INMACULADA

“La vida que vivo al presente en la carne, la vivo en la fe del Hijo de Dios que me amó y se entregó a sí mismo por mí” (Gál 2,20)

Paz y Bien. Me llamo Inmaculada, nací en Herreros de Suso, provincia de Ávila, y estoy en este Monasterio de Santa Ana desde los 15 años.
En mi historia vocacional, Cristo se me ha manifestado siempre a través de las mediaciones. En un primer momento fue una amiga, que durante una misión popular me llamó la atención para saber si yo quería ser monja. Sin pensar mucho la respuesta le dije que sí, pero, a decir verdad, yo no sabía ni comprendía qué pudiese ser eso. Sin comprender, como digo, el alcance de mi palabra (yo tenía entonces 14 años) me mantuve en esta afirmación durante un tiempo y se lo comuniqué  a mi familia, la cual, desde su vivencia  de fe sencilla, pero sincera y profunda, apoyó mi decisión y me ayudaron a realizarla.

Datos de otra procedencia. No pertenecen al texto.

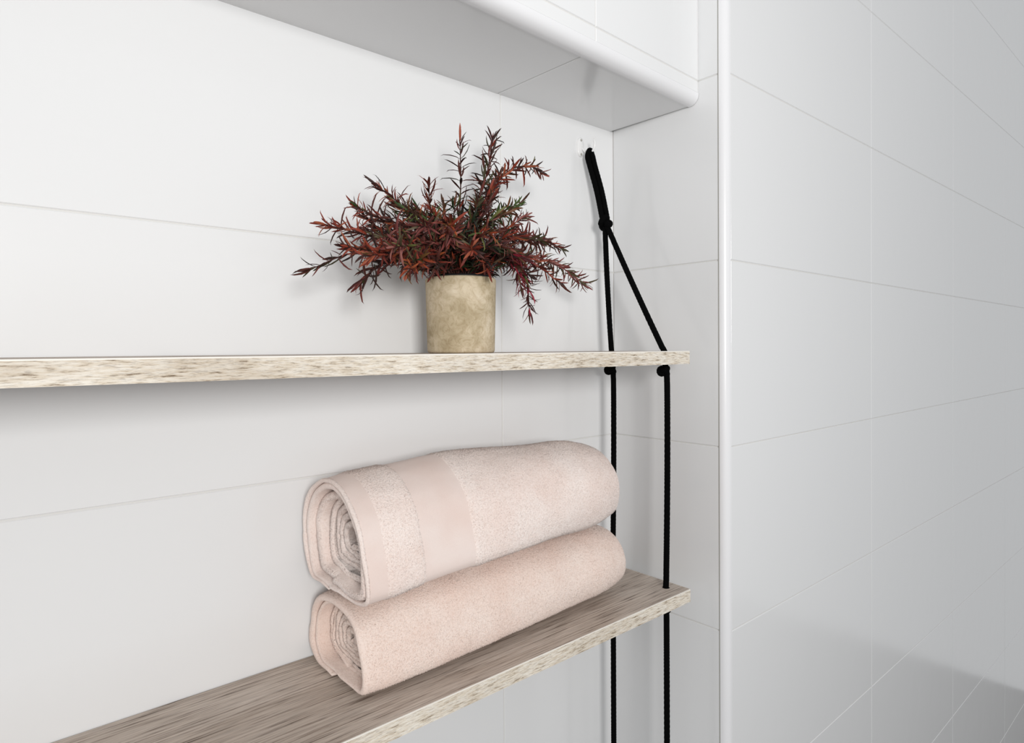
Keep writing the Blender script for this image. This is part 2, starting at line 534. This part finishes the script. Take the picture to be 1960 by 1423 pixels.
def towel(label, loc, outline, x0, x1, off, end_angle, seed, mats, bands, inset, drop, ell):
    """a sheet wound into a spiral; x0/x1 are its left and right ends; bands = [(name, xa, xb)] flat woven strips on the outer turn"""
    t = thing('rolled_towel', label, 'towel', loc, 'rolled towels on the lower shelf')
    NT = 96
    c, rad = polar_outline(outline, NT)
    rm = sum(rad) / NT
    while off[-1] < 0.88 * rm:
        off = off + [off[-1] + 0.0085]
    turns = len(off) - 2
    def depth(q):
        i = min(int(q), len(off) - 2)
        return off[i] + (off[i + 1] - off[i]) * (q - i)
    steps = int(turns * NT)
    xs_edges = sorted(set([round(x0 + 0.004 + (x1 - x0 - 0.008) * k / 44, 5) for k in range(45)] + [b_ for q in bands for b_ in (q[1], q[2])]))
    xs = [x for x in xs_edges if x0 + 0.0035 <= x <= x1 - 0.0035]
    prof = []                                   # (kind, x or rim angle)
    for x in reversed(xs):
        prof.append(('o', x))
    for k in range(1, 6):
        prof.append(('l', k / 6))
    for x in (x0 + 0.005, x0 + 0.02, x0 + 0.06, (x0 + x1) / 2, x1 - 0.02, x1 - 0.005):
        prof.append(('i', x))
    for k in range(1, 5):
        prof.append(('r', k / 5))
    n = len(prof)
    V = []
    for s in range(steps + 1):
        turn = s / NT                           # turns counted from the outer end of the sheet inwards
        ang = (end_angle + 2 * math.pi * s / NT) % (2 * math.pi)
        fk = ang / (2 * math.pi) * NT
        k0 = int(fk) % NT
        r0 = rad[k0] + (rad[(k0 + 1) % NT] - rad[k0]) * (fk - int(fk))
        blend = min(1.0, turn / 3.0)
        r0 = r0 * (1 - 0.35 * blend) + rm * 0.35 * blend * (r0 / rm) ** 0.3
        taper = min(1.0, s / 5.0)
        thick = 0.90 * (depth(turn + 1) - depth(turn))
        so = 1 - depth(turn) / rm
        si = so - (thick / rm) * (0.35 + 0.65 * taper)
        # ragged left ends, inner turns drawn in a little
        ex = x0 + inset(turn) + 0.0022 * noise.noise(Vector((ang * 1.3, turn * 2.1, seed)))
        ey = x1 - 0.004 * min(turn, 2) + 0.002 * noise.noise(Vector((ang * 1.1, turn * 1.7, seed + 9)))
        wob = 1 + (0.11 * noise.noise(Vector((math.cos(ang) * 1.7, math.sin(ang) * 1.7, turn * 1.2 + seed))) if turn > 1.0 else 0) * min(1, max(0, turn - 1.0))
        ca, sa = math.cos(ang), math.sin(ang)
        rr = thick * 0.5
        for kind, q in prof:
            if kind == 'o':
                x = max(ex + rr, min(ey - rr, q))
                sc = so
            elif kind == 'i':
                x = max(ex + rr, min(ey - rr, q))
                sc = si
            elif kind == 'l':
                a = math.pi * q
                x = ex + rr - rr * math.sin(a)
                sc = so + (si - so) * (0.5 - 0.5 * math.cos(a))
            else:
                a = math.pi * q
                x = ey - rr + rr * math.sin(a)
                sc = si + (so - si) * (0.5 - 0.5 * math.cos(a))
            edge = (x - x0) / (x1 - x0)
            wr_ = min(1.0, max(0.0, (edge - 0.25) / 0.65))
            re = 1.0 / math.sqrt((ca / ell[0]) ** 2 + (sa / ell[1]) ** 2)
            R = (r0 + (re - r0) * 0.75 * wr_ * wr_ * (3 - 2 * wr_)) * sc * wob
            # soft unevenness of the roll along its length
            w = noise.noise(Vector((x * 9, ca * 1.2 + seed, sa * 1.2)))
            w2 = noise.noise(Vector((x * 38, ca * 4 + seed, sa * 4)))
            R += 0.0030 * w * sc + 0.0007 * w2
            R *= 1 - 0.20 * max(0.0, (edge - 0.80) / 0.20) ** 2.2 - 0.02 * max(0.0, (0.06 - edge) / 0.06)
            if kind == 'o' and any(b_[1] - 1e-6 <= q <= b_[2] + 1e-6 for b_ in bands) and turn <= 1.05:
                R -= 0.0011
            y = c.x + R * ca
            z = c.y + R * sa
            z += drop(edge, (z - loc[2]) / 0.12)
            V.append((x, y, max(z, loc[2] + 0.0003)))
    body, extra = [], {b_[0]: [] for b_ in bands}
    for s in range(steps):
        for k in range(n):
            k2 = (k + 1) % n
            f = (s * n + k, (s + 1) * n + k, (s + 1) * n + k2, s * n + k2)
            hit = None
            if prof[k][0] == 'o' and prof[k2][0] == 'o' and s < NT:
                xm = (prof[k][1] + prof[k2][1]) / 2
                for nm, a, b_ in bands:
                    if a < xm < b_:
                        hit = nm
            (extra[hit] if hit else body).append(f)
    body.append(tuple(range(n)))
    body.append(tuple(steps * n + k for k in range(n - 1, -1, -1)))
    def part(name, faces, mat):
        used = sorted({i for f in faces for i in f})
        ix = {v: i for i, v in enumerate(used)}
        return obj(name, [V[i] for i in used], [tuple(ix[i] for i in f) for f in faces], mat, t, True)
    roll = part('terry_roll', body, mats[0])
    # short loops of pile standing on the outer turn and on the rims of the inner turns
    quads = []
    for s in range(steps):
        for k in range(n):
            k2 = (k + 1) % n
            kk = prof[k][0] + prof[k2][0]
            if kk == 'oo' and s < NT + 4:
                xm = (prof[k][1] + prof[k2][1]) / 2
                if not any(a < xm < b_ for _, a, b_ in bands):
                    quads.append((s * n + k, (s + 1) * n + k, (s + 1) * n + k2, s * n + k2))
            elif kk == 'll' and s > 1.6 * NT:
                quads.append((s * n + k, (s + 1) * n + k, (s + 1) * n + k2, s * n + k2))
    A = np.array(V, dtype=float)
    Q = np.array(quads)
    P0, P1, P2, P3 = A[Q[:, 0]], A[Q[:, 1]], A[Q[:, 2]], A[Q[:, 3]]
    nr = np.cross(P2 - P0, P3 - P1)
    ar = np.linalg.norm(nr, axis=1)
    keep = (ar > 1e-9) & ((P0[:, 1] < -0.03) | (P0[:, 2] > loc[2] + 0.10))
    Q, P0, P1, P2, P3, nr, ar = Q[keep], P0[keep], P1[keep], P2[keep], P3[keep], nr[keep], ar[keep]
    nr = nr / ar[:, None]
    cen = np.stack([np.zeros(len(P0)), P0[:, 1] - c.x, P0[:, 2] - c.y], 1)
    axial = np.abs(nr[:, 0]) > 0.75
    flip = np.where(axial, nr[:, 0] > 0, (nr * cen).sum(1) < 0)
    nr[flip] *= -1
    rs = np.random.RandomState(int(seed * 10))
    pick = rs.choice(len(Q), 85000, p=ar / ar.sum())
    u_, v_ = rs.rand(85000, 1), rs.rand(85000, 1)
    base = (P0[pick] * (1 - u_) + P1[pick] * u_) * (1 - v_) + (P3[pick] * (1 - u_) + P2[pick] * u_) * v_
    N = nr[pick]
    tip = N + rs.normal(0, 0.55, (85000, 3)) + np.array([0, 0, -0.25])
    tip /= np.linalg.norm(tip, axis=1)[:, None]
    e1 = np.cross(N, rs.normal(0, 1, (85000, 3)))
    e1 /= np.linalg.norm(e1, axis=1)[:, None]
    e2 = np.cross(N, e1)
    w_ = rs.uniform(0.00045, 0.00075, (85000, 1))
    h_ = rs.uniform(0.0007, 0.0015, (85000, 1))
    b0 = base - N * 0.0002
    TV = np.stack([b0 + e1 * w_, b0 - e1 * 0.5 * w_ + e2 * 0.866 * w_, b0 - e1 * 0.5 * w_ - e2 * 0.866 * w_, base + tip * h_], 1).reshape(-1, 3) - np.array(loc)
    TV[:, 2] = np.maximum(TV[:, 2], 0.0002)
    i4 = np.arange(85000)[:, None] * 4
    TF = np.concatenate([i4 + np.array([[0, 1, 3]]), i4 + np.array([[1, 2, 3]]), i4 + np.array([[2, 0, 3]])], 0)
    pm = bpy.data.meshes.new('pile')
    pm.vertices.add(len(TV))
    pm.vertices.foreach_set('co', TV.ravel())
    pm.loops.add(TF.size)
    pm.loops.foreach_set('vertex_index', TF.ravel())
    pm.polygons.add(len(TF))
    pm.polygons.foreach_set('loop_start', np.arange(0, TF.size, 3))
    pm.polygons.foreach_set('use_smooth', np.ones(len(TF), dtype=bool))
    pm.update(calc_edges=True)
    pm.validate()
    pm.materials.append(mats[0])
    po = bpy.data.objects.new('pile', pm)
    COL.objects.link(po)
    po.parent = roll
    po['kind'] = 'stuff'
    for nm, a, b_ in bands:
        o = part(nm, extra[nm], mats[1])
        o['label'] = 'smooth flat woven strip without pile'
    return t, V, n, prof, NT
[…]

En aquel momento, este deseo de “ser monja” era  un tanto banal y  no renunciaba fácilmente a las diversiones.
Así pasó un tiempo; una vez terminados mis estudios básicos, mis padres me llevaron  a Peñaranda de Bracamonte (Salamanca), al Colegio de las Hijas de la Caridad, para estudiar allí música, dibujo y taquigrafía. Por relaciones amistosas de mi familia con unas hermanas de esta fraternidad de Santa Ana, me puse en contacto con ellas y una vez finalizados los dos años de solfeo y piano, decidí ingresar en este  Monasterio.  Este paso lo realicé muy en contra de mis sentimientos, e incluso me atrevería a decir en contra de mi voluntad, pues el mundo me atraía;  pero quería “ser santa” y creía que para ello habría que hacer muchos sacrificios. El día de mi ingreso en la fraternidad de Santa Ana, al ver a las monjas detrás de unas rejas, y sus rostros más bien serios y graves, dije a mis padres que me regresaba a casa. El bonachón de mi padre accedió, pero puesto que yo tenía muy claro que debía ser santa a toda costa, asumí el sacrificio y de este modo traspasé el umbral de la puerta de entrada al Monasterio.
Mi encuentro personal con Cristo se produjo siendo novicia, durante unos ejercicios espirituales;  a partir de ese momento recobra sentido mi vida de piedad y el ejercitarme en la virtud.  Conocí y percibí el amor y ternura de Jesús para conmigo y, en mi camino de búsqueda y encuentro, he experimentado cómo  Jesucristo mismo es quien me hacía caminar hacia adelante.
Después de muchos años de consagración,  confieso que Dios ha sido mi luz, mi fuerza y mi salvación a lo largo de mi vida religiosa. Él me ha hecho gozar de su presencia liberadora y sanadora, a través de su Palabra y de las mediaciones que ha ido poniendo en mi camino. En momentos claves, su Palabra ha resonado dentro de mí con fuerza y seguridad: “te basta mi gracia” (2Cor 12,9). Como San Pablo, yo también percibo en mí el deseo de Jesús de  ser glorificado en mi pobreza, “en lo que no cuenta” (1 Cor 1,27), para que todos reconozcan que mis obras son según Dios y que su poder brillará en mi debilidad.
El Señor me ha concedido la gracia de sentir arder en mis entrañas el fuego carismático que abrasó a Francisco y le llevó a exclamar: “Dios ES, y eso basta” (Sabiduría de un pobre); pero también me ha proporcionado la experiencia de su cercanía amorosa y protectora que me ha llevado a escuchar en lo más íntimo del corazón lo que Clara igualmente oyó: “Yo seré tu custodia” (LCl,22).
Por eso, resumo la exposición de mis relaciones con Jesús corroborando con el salmo: “Caminaré en presencia del Señor todos los días de mi vida” (Salmo 116,9. Cfr. Sal 27,4).